Quadratization in discrete optimization and quantum mechanics

A book about turning high-degree optimization problems into quadratic optimization problems that maintain the same global minimum (ground state). This book explores quadratizations for pseudo-Boolean optimization, perturbative gadgets used in QMA completeness theorems, and also non-perturbative k-local to 2-local transformations used for quantum mechanics, quantum annealing and universal adiabatic quantum computing. The book contains ~70 different Hamiltonian transformations, each of them on a separate page, where the cost (in number of auxiliary binary variables or auxiliary qubits, or number of sub-modular terms, or in graph connectivity, etc.), pros, cons, examples, and references are given. One can therefore look up a quadratization appropriate for the specific term(s) that need to be quadratized, much like using an integral table to look up the integral that needs to be done.

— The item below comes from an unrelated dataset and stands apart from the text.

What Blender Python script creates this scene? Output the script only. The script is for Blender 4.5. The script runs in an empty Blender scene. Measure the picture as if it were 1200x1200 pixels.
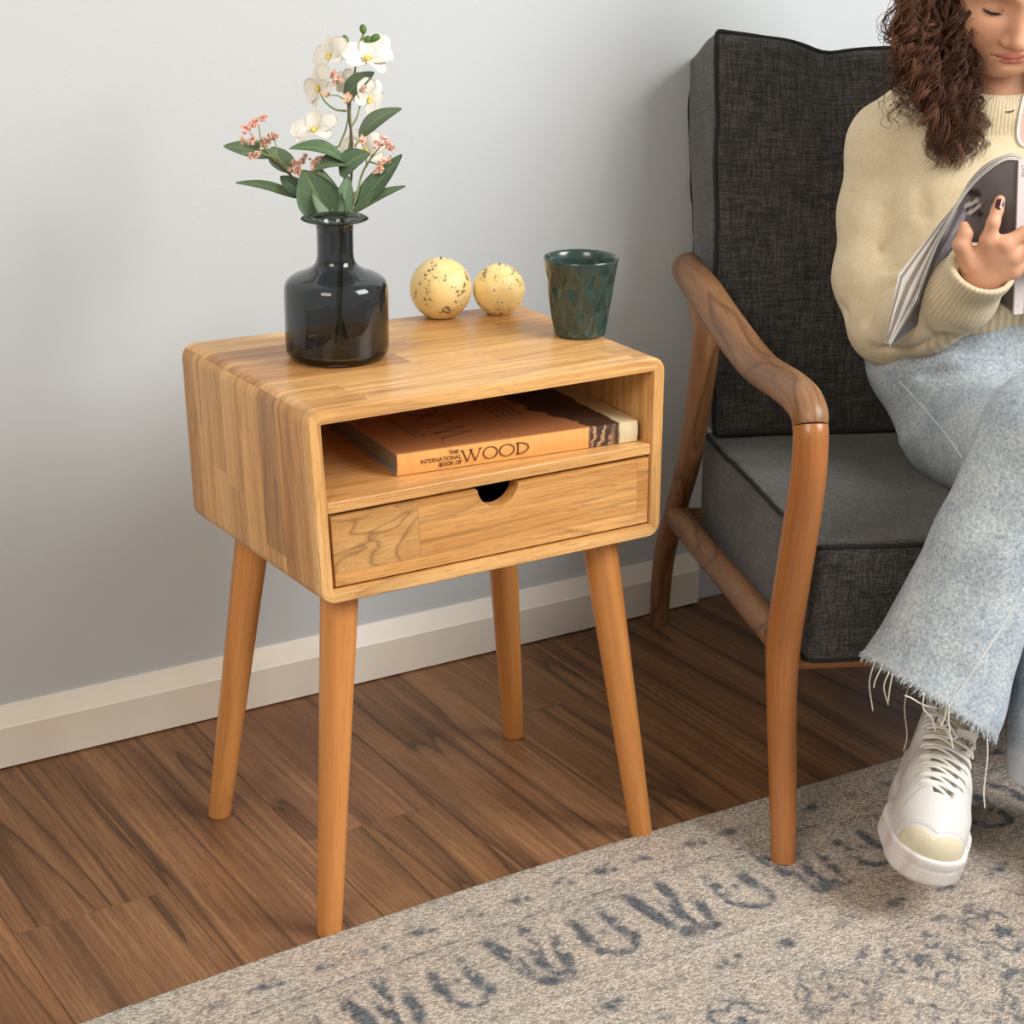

This book is therefore useful for writing compilers to transform general optimization problems, into a form that quantum annealing or universal adiabatic quantum computing hardware requires; or for transforming quantum chemistry problems written in the Jordan-Wigner or Bravyi-Kitaev form, into a form where all multi-qubit interactions become 2-qubit pairwise interactions, without changing the desired ground state. Applications cited include computer vision problems (e.g. image de-noising, un-blurring, etc.), number theory (e.g. integer factoring), graph theory (e.g. Ramsey number determination), and quantum chemistry. The book is open source, and anyone can make modifications here: https://github.com/HPQC-LABS/Book_About_Quadratization.